For much of the last half century, the relationship between technology and food production has been one of decidedly mixed blessings—just think of all those chemical pesticides or the revolution of GMO crops. Yet today, a new generation of start-ups is trying to make a happier marriage between science and food. You’ve likely heard of (and probably tasted) the efforts of companies like Hampton Creek to replace eggs with plant-based ingredients in a host of products, such as mayonnaise. Now Apeel Sciences, based in Santa Barbara, California, is looking to bring a similar spirit of Silicon Valley–style disruption to the whole business of produce.

Despite the loads of health benefits associated with consuming fresh produce and the relentless encouragement from health experts that we eat more fruits and veggies, getting said produce to market is enormously expensive and wasteful. An estimated 40 percent of all fruits and vegetables grown in the U.S. ends up in the trash. Too much of what makes it to your local grocery store is often coated in layers of wax to keep it as fresh—or, rather, fresh looking—as possible.

Apeel has developed what appears to be a revolutionary solution to this conundrum: By taking plant material that would ordinarily be wasted (grape skins from wine production, for example, or broccoli stems) and engineering a micro-thin, invisible, tasteless “barrier” that can be applied to produce, the company hopes to dramatically extend the shelf life of everything from strawberries and bananas to green beans. That not only would cut down on the amount of produce wasted but could allow growers to harvest produce at its peak ripeness—and maybe we’d no longer have to settle for those hard, tasteless red things that pass for fresh strawberries.

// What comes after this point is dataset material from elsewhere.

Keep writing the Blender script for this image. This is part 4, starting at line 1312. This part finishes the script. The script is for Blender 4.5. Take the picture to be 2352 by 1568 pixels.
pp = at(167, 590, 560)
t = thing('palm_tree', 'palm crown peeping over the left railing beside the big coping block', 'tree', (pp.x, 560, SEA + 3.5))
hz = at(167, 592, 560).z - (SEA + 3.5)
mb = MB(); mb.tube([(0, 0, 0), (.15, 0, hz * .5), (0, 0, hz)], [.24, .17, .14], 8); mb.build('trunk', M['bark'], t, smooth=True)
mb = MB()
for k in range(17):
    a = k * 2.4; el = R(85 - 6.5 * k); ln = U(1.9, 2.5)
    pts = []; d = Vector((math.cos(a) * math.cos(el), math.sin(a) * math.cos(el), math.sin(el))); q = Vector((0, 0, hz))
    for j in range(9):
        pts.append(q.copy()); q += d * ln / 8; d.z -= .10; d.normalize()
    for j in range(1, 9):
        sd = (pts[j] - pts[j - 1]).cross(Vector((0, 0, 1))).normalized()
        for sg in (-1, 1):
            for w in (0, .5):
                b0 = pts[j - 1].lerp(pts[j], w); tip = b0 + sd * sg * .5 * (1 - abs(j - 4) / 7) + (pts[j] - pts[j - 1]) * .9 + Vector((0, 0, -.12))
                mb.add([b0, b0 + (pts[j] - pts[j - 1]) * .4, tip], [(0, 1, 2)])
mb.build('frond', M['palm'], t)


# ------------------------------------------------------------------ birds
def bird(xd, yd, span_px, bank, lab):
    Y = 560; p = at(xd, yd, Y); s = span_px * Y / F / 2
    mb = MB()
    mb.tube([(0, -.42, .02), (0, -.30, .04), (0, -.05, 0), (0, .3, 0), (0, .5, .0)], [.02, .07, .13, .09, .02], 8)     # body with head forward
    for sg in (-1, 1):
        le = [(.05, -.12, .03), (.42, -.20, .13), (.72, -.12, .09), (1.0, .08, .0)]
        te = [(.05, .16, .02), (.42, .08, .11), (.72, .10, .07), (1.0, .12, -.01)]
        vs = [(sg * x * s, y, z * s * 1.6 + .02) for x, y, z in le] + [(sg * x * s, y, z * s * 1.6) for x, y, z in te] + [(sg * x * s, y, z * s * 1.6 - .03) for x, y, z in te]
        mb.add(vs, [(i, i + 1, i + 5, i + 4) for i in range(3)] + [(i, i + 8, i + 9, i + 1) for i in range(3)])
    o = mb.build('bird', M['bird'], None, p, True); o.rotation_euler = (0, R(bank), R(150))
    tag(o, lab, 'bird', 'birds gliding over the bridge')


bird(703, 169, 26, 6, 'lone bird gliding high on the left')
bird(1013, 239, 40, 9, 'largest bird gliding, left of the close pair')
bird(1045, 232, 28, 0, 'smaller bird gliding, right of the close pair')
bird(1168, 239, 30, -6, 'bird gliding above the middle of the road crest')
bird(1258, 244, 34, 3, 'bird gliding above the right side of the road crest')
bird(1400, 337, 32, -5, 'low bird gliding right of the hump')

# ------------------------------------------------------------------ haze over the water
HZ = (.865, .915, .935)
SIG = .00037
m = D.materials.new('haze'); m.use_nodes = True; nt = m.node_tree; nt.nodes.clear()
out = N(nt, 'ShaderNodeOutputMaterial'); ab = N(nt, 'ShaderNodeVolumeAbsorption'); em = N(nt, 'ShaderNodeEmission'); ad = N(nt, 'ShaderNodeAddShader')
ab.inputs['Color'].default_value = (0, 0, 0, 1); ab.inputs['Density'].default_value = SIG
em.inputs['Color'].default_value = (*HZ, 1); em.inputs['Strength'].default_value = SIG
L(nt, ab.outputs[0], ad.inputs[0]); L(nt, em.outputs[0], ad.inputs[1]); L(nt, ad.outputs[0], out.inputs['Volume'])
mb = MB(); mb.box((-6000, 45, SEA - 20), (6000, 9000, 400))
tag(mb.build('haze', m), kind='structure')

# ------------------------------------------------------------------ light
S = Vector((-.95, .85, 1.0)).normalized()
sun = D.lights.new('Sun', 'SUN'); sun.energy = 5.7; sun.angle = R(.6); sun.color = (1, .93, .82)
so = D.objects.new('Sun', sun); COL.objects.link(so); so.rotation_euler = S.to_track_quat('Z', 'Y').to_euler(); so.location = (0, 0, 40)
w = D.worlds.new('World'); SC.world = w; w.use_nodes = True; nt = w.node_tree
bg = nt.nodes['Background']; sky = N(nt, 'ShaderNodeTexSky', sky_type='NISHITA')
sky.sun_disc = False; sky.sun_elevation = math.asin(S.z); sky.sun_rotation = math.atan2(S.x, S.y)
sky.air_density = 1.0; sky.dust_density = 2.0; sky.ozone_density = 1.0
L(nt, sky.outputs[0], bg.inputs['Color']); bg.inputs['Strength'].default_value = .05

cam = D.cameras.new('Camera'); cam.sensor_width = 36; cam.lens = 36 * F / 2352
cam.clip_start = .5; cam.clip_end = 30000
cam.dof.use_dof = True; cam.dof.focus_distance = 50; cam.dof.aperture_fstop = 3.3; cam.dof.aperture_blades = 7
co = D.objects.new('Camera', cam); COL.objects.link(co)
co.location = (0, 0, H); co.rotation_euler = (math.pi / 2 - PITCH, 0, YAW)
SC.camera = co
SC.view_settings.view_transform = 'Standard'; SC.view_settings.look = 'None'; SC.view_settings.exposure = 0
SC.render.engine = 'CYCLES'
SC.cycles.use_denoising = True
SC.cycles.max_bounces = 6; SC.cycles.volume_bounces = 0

What’s even more inspiring about Apeel is where it has been testing its products. As The New York Times reported, founder James Rogers and fellow University of California, Santa Barbara, grad student Jenny Du began developing the Apeel protective produce barriers in a garage (just like all the best Silicon Valley entrepreneurs) and, in 2012, received a $100,000 award from the Bill & Melinda Gates Foundation. The foundation was interested in the potential of Rogers’ work to help small-scale farmers in Africa bring their cassava root to market. A major staple of the African diet, cassava root degrades quickly after harvest. “If not consumed or processed in 24 to 48 hours, you lose significant amounts,” Rob Horsch of the foundation told the Times. “That makes it hard to generate any income from what’s produced, and a lot of it goes to waste.” Yet by using one of Rogers’ protective barriers, farmers were able to double the shelf life of cassava—a development that’s expected to create a $1 billion market for cassava in Nigeria alone, the Times reported.

So far here in the states, Apeel has raised $40 million in venture capital funding, and the company says it is in negotiations with a number of produce companies to begin selling its products at commercial scale. Ten-day-old organic bananas that stay yellow instead of turning brown-black? That day couldn’t come soon enough.